Barrett now works for the Schneiders as the meat cutter at Copemish Family Market.

And in Mesick a Dollar General opened in July, right next to a Family Dollar, which arrived three years ago. Kathy Stanley, the manager at Mesick Market, is worried about how the twin dollar stores will impact their sales.

“I don’t know why they need to have twodollar stores,” she said. “This is a small community. There are only so many pieces of the pie.”

Stanley said their biggest losses have been sales of paper products, pet food, health and beauty aids, all of which the dollar stores can sell at cheaper prices.

“We’ve been told that a year from now the Dollar General will sell produce. We’re trying to boost our meat and deli items, our produce and deli departments. Those are our key areas for survival.”

Dwindling food access in rural towns

Locally-sourced, fresh fruits and vegetables, and other nutritious foods can be difficult to find in rural northwest Michigan. As dollar stores gobble up grocery stores, the only food left behind on shelves is typically processed and prepackaged.

In late June the Michigan State University Center for Regional Food Systems published a report titled “When Healthy Food is Out of Reach: A Food Access Survey in Northwest Lower Michigan”. The report surveyed food pantry users in rural Benzie and Antrim counties and found that about half of those surveyed shop for groceries at dollar stores

Price is a consideration for them, but so is lack of access. Approximately 16 percent of people reported traveling over 30 minutes to buy food and almost half relied on rides from family or friends in order to reach groceries. People reporting inadequate access to food that meets their needs were more likely to be traveling at least 30 minutes to reach a grocery store.

One key recommendation made in the report was for dollar stores to increase the healthy food choices they offer. But there is scant evidence of these discount stores stocking anything but processed food.

Empire strikes back

As Empire struggles with its own lack of a grocery store—after Deering’s Market closed in the spring of 2018—and deals with the septic debate, it must reach a decision on whether to ride out the moratorium on commercial development or draft new zoning policy that would prevent a dollar store or other corporate discount chain from moving into the neighborhood and affecting the business climate. 
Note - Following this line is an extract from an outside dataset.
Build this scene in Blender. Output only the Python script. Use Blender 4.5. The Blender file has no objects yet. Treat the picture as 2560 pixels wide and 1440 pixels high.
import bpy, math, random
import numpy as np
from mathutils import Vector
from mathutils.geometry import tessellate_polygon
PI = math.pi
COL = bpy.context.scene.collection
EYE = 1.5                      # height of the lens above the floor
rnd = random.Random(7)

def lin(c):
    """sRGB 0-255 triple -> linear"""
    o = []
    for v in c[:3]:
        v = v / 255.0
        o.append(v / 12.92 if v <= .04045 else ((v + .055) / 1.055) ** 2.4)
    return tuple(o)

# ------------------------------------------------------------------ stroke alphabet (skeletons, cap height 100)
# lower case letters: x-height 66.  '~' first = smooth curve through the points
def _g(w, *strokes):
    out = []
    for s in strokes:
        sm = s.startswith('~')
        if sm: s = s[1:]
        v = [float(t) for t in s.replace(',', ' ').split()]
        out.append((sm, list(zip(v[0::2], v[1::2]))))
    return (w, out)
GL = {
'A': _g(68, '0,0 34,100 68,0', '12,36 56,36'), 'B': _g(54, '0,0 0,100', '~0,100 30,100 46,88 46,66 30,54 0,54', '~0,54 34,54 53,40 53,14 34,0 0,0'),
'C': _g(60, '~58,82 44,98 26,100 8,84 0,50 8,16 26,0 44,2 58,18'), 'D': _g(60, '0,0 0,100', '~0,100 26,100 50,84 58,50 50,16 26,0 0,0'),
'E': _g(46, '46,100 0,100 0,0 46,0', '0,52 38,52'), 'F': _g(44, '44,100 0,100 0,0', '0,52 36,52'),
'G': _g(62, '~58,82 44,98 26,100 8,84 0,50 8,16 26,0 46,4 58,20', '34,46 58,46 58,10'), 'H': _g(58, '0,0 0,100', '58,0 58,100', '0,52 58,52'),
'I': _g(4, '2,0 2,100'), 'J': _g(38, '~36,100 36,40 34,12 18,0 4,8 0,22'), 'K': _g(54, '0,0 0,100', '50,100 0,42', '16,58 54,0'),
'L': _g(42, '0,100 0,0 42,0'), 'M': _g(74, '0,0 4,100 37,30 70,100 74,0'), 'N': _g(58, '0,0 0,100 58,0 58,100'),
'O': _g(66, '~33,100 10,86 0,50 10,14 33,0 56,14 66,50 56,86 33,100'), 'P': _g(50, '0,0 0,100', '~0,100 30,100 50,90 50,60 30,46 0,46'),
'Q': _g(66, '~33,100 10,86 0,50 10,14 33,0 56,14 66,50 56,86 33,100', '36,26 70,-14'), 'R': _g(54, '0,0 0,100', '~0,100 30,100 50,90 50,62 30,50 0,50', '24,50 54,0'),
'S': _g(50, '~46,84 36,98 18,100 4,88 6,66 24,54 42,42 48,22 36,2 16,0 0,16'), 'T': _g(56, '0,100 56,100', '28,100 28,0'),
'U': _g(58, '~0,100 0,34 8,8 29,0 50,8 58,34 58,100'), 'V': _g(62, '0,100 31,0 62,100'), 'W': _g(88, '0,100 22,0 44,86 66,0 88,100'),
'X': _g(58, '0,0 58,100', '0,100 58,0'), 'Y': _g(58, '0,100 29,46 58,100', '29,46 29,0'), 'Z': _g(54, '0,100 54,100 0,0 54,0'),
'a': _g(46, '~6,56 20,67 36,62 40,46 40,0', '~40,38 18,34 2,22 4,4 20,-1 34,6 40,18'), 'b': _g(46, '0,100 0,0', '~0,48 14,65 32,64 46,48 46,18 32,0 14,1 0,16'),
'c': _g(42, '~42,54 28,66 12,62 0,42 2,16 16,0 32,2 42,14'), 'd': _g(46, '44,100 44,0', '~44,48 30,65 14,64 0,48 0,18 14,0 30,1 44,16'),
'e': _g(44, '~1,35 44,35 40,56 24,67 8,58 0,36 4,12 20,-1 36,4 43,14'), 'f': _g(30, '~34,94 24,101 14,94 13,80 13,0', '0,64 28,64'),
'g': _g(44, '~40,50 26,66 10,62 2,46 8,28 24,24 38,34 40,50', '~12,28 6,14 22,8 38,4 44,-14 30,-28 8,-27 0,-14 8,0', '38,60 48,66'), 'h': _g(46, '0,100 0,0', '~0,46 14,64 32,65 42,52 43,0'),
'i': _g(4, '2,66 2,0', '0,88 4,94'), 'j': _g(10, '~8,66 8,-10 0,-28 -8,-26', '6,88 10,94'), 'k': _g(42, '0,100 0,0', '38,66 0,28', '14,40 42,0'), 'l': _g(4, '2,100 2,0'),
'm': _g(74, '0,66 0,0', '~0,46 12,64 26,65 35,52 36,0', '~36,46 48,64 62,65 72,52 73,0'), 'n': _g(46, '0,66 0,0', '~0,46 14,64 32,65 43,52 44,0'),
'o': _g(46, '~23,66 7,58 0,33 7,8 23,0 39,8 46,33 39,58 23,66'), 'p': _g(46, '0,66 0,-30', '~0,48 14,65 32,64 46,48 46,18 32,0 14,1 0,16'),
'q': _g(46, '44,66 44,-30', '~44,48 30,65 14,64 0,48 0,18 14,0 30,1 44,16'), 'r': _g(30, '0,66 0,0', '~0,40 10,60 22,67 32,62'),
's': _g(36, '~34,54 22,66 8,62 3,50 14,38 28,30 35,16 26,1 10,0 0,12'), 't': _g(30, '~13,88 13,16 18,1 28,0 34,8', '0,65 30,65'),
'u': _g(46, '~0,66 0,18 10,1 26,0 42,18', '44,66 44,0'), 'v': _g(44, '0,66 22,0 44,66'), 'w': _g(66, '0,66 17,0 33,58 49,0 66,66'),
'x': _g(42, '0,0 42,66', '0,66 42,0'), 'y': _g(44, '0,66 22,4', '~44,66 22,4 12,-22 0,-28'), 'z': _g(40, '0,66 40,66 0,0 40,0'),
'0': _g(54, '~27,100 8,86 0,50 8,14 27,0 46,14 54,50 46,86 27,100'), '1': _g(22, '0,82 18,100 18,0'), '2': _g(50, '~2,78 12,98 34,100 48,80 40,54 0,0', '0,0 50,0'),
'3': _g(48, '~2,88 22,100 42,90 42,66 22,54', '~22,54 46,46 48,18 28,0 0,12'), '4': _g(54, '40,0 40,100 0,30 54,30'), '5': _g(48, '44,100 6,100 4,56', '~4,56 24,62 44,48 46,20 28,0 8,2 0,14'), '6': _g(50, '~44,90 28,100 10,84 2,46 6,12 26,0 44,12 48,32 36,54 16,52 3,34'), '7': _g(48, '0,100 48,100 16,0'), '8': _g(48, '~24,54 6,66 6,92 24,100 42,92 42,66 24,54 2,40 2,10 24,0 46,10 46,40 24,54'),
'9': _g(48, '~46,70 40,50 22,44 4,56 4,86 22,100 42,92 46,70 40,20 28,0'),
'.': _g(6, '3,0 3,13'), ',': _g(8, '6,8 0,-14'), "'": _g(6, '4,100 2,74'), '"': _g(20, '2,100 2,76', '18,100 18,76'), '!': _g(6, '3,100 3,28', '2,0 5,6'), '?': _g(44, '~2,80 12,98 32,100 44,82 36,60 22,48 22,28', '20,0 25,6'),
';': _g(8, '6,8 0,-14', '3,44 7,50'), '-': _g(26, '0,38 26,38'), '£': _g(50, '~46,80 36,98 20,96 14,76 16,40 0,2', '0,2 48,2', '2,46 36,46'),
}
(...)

The current 6-month moratorium could potentially hurt local businesses, such as Grocer’s Daughter Chocolate or Shipwreck Café, from expanding and thriving. It could also inadvertently scare away potential suitors to reopen Deering’s Market or develop Jim Bagaloff’s old hardware building into a restaurant and brewery.

A refined zoning policy could establish a maximum floor space of 5,000 square feet or less in the commercial district for new developments or structures (dollar stores are typically 8,000-9,100 square feet). The village currently has no commercial building size limit.

Alternatively, the village could separate the current T-shaped commercial district into two separate districts: a highway corridor commercial district and a village core commercial district. The two districts would be different in nature, but would both remain pedestrian-friendly, according to Empire’s Master Plan.

Either way, Empire’s internal conversation isn’t just about keeping out dollar stores. It’s about a vision for the future of the village.

“It’s all about the public safety, health and welfare of the village,” said Village president, and native, Soni Aylsworth, who owns the outfitter Empire Outdoors. “That’s why the moratorium was put on. This isn’t about Dollar General, it’s about the village.”